As Scholl strode confidently onto the platform to perform Vivaldi’s Nisi Dominus, it was clear that he felt at ease and could concentrate his mind solely on the music.
The secret to Scholl’s performance was that in each movement he adopted a physical stance that worked both visually and vocally with the music he was singing. So as he squatted low for the opening Nisi Dominus, not only did this make him appear genuinely overcome, it also helped him to put sufficient power behind the long notes and the trills.
In direct contrast he rose high at the start of the Beatus vir to deliver this merrier movement. Throughout, however, Scholl maintained a beautifully sweet sound, and his voice in the Cum dederit and Sicut sagittae felt so pure that it possessed a haunting quality.
The sorrowful subject matter of Vivaldi’s Introduzione al Miserere, and Stabat mater, presented less opportunities for Scholl to vary the mood in his singing, but as he appeared to bear his soul to the audience his angelic voice was punctuated with anguish. He also succeeded in the latter motet in making the Pro peccatis suae gentis slightly more playful, whilst the Eia mater, fans amoris featured some appropriate ‘wailing’.

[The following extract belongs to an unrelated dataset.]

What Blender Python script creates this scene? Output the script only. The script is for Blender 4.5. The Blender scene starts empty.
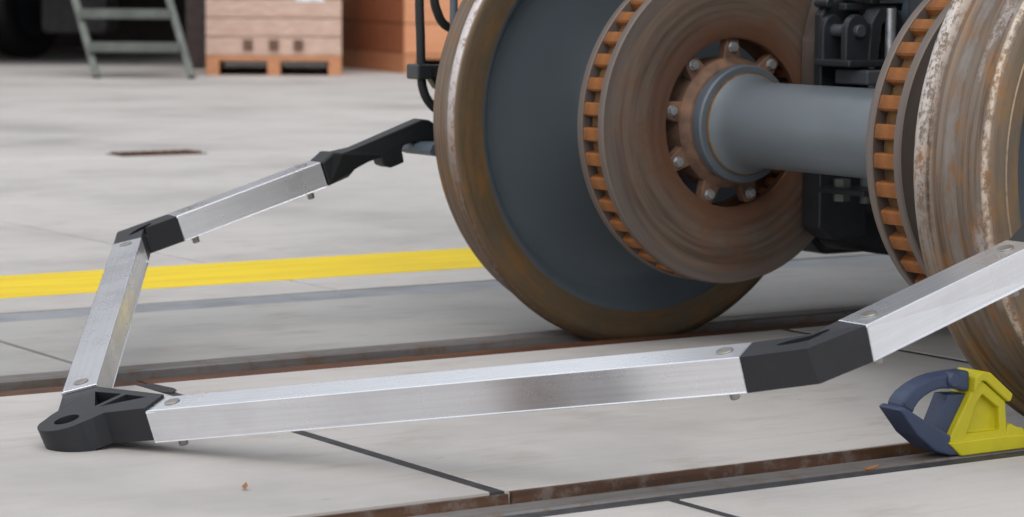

The kammerorchesterbasel supported him ably throughout and came into its own when playing two works by Locatelli: the Concerto grosso in E flat major, which featured some fine solo violin playing from the orchestra’s concertmaster, Julia Schrder, and the brilliantly morose Sinfonia (funebre) in F minor.
But the evening belonged to Scholl because whether he was clinging to his music stand in the most intense of passages, glancing around the hall as the mood lightened, or simply singing ‘Amen’ with enough roughness to emphasise the finality of the statement, he never ceased to be captivating.